Il est de notoriété publique que le premier ministre Mustafa Adib n’a aucune expérience de la politique intérieure libanaise et de ses complications et ramifications qui s’étendent à l’Arabie Saoudite, aux USA et à la France. Ce sont ces pays les plus fortement engagés au Liban, tandis que la Turquie et la Russie y jouent un rôle plus restreint.

La nomination d’Adib a été organisée lorsque l’ancien premier ministre Saad Hariri a perdu tout espoir d’être nommé à ce poste en raison de son rejet par l’Arabie saoudite. L’ancien premier ministre libanais Hariri possède les deux nationalités saoudienne et française. Pendant son mandat, Hariri a compris que le Hezbollah fait partie de la société libanaise et qu’il représente plus du tiers de la population, sans compter ses alliés. Depuis quelques années, le Hezbollah et ses alliés détiennent la majorité au Parlement et Hariri ne pouvait se permettre de les ignorer et de les ostraciser comme le voulaient les Saoudiens et les Américains. Lors de son dernier mandat, la relation de Hariri avec le Hezbollah a mis l’Arabie saoudite en furie qui a réagi en fermant les portes de Riyad au premier ministre libanais et en affaiblissant sa popularité. Cela a eu pour conséquence de diviser le camp sunnite entre de nombreux dirigeants de second ordre.
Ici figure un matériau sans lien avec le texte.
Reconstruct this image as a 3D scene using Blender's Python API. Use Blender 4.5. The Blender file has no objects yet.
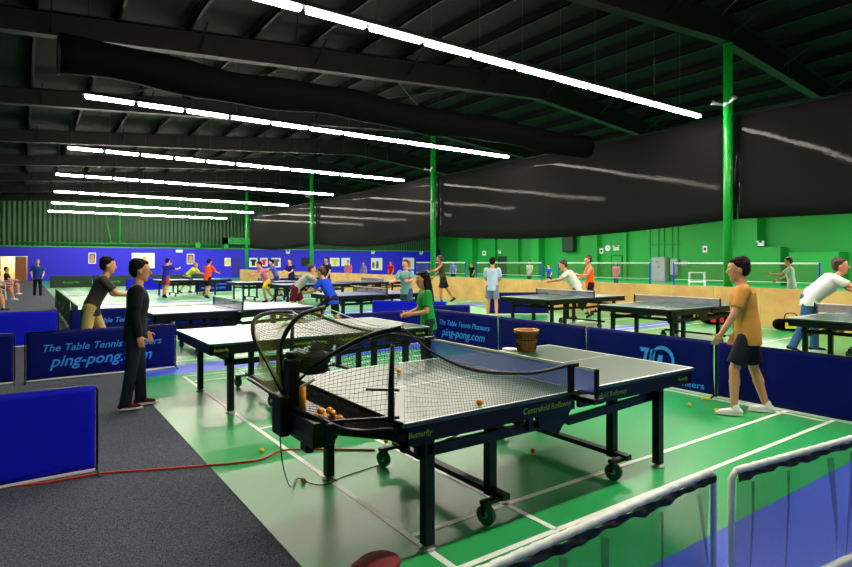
import bpy, bmesh, math, random
from mathutils import Vector, Matrix, Euler
from math import sin, cos, pi, radians as R
random.seed(7)
SC = bpy.context.scene
COL = SC.collection

# ------------------------------------------------------------------ camera frame
A = R(54.73); F = 572.4; HZ = 261.5; H = 1.597
def gnd(px, py, z=0.0):
    d = F*(H-z)/(py-HZ); r = (px-426)/F*d
    return (cos(A)*d+sin(A)*r, sin(A)*d-cos(A)*r)

# ------------------------------------------------------------------ helpers
def lin(c):
    out = []
    for v in c:
        v /= 255.0
        out.append(v/12.92 if v <= .04045 else ((v+.055)/1.055)**2.4)
    return out + [1.0]

def mat(name, rgb, rough=.5, metal=0.0, noise=None, bump=None, spec=.5, rgb2=None, nscale=20, emit=None):
    m = bpy.data.materials.new(name); m.use_nodes = True
    nt = m.node_tree; b = nt.nodes['Principled BSDF']
    b.inputs['Base Color'].default_value = lin(rgb)
    b.inputs['Roughness'].default_value = rough
    b.inputs['Metallic'].default_value = metal
    b.inputs['Specular IOR Level'].default_value = spec
    tc = nt.nodes.new('ShaderNodeTexCoord')
    if rgb2 is not None:
        n = nt.nodes.new('ShaderNodeTexNoise'); n.inputs['Scale'].default_value = nscale; n.inputs['Detail'].default_value = 4
        r = nt.nodes.new('ShaderNodeValToRGB')
        r.color_ramp.elements[0].position = .35; r.color_ramp.elements[1].position = .65
        r.color_ramp.elements[0].color = lin(rgb); r.color_ramp.elements[1].color = lin(rgb2)
        nt.links.new(tc.outputs['Object'], n.inputs['Vector']); nt.links.new(n.outputs['Fac'], r.inputs['Fac'])
        nt.links.new(r.outputs['Color'], b.inputs['Base Color'])
    if bump:
        n2 = nt.nodes.new('ShaderNodeTexNoise'); n2.inputs['Scale'].default_value = bump[0]
        bp = nt.nodes.new('ShaderNodeBump'); bp.inputs['Strength'].default_value = bump[1]; bp.inputs['Distance'].default_value = bump[2] if len(bump) > 2 else .01
        nt.links.new(tc.outputs['Object'], n2.inputs['Vector']); nt.links.new(n2.outputs['Fac'], bp.inputs['Height'])
        nt.links.new(bp.outputs['Normal'], b.inputs['Normal'])
    if emit:
        b.inputs['Emission Color'].default_value = lin(emit[0]); b.inputs['Emission Strength'].default_value = emit[1]
    return m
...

Lorsque l’Arabie saoudite a emprisonné et pris en otage Hariri, le Hezbollah a été le premier à exiger sa libération et c’est le président français qui a réussi à obtenir la libération du premier ministre libanais qui s’était mis à dos le prince héritier Mohammed Ben Salmane.

Conscient de l’antagonisme des Saoudiens à son égard, Hariri a demandé à la France d’intervenir en sa faveur pour l’aider à obtenir le poste de premier ministre. Le président français Emmanuel Macron n’ayant pas réussi à assouplir la position américano-saoudienne à l’égard de Hariri, l’ancien premier ministre a choisi de faire pression en faveur de Mustafa Adib, facilement malléable. Par l’intermédiaire d’Adib, Hariri a imposé des conditions impossibles au Hezbollah, dont il connaissait déjà la réponse. Hariri n’a que 20 députés, tandis que le mouvement Amal (dirigé par le président de la Chambre des députés Nabih Berri), le Hezbollah, Tayyar al-watni al Hurr (le Courant patriotique libre – CPL) et leurs alliés comptent plus de 65 députés. Mais ce n’est sûrement pas en imposant à la majorité parlementaire un programme américano-saoudien dont les éléments clés sont les sanctions de l’administration américaine pour tenter de contrecarrer l’initiative française qu’on réussira à former un nouveau gouvernement.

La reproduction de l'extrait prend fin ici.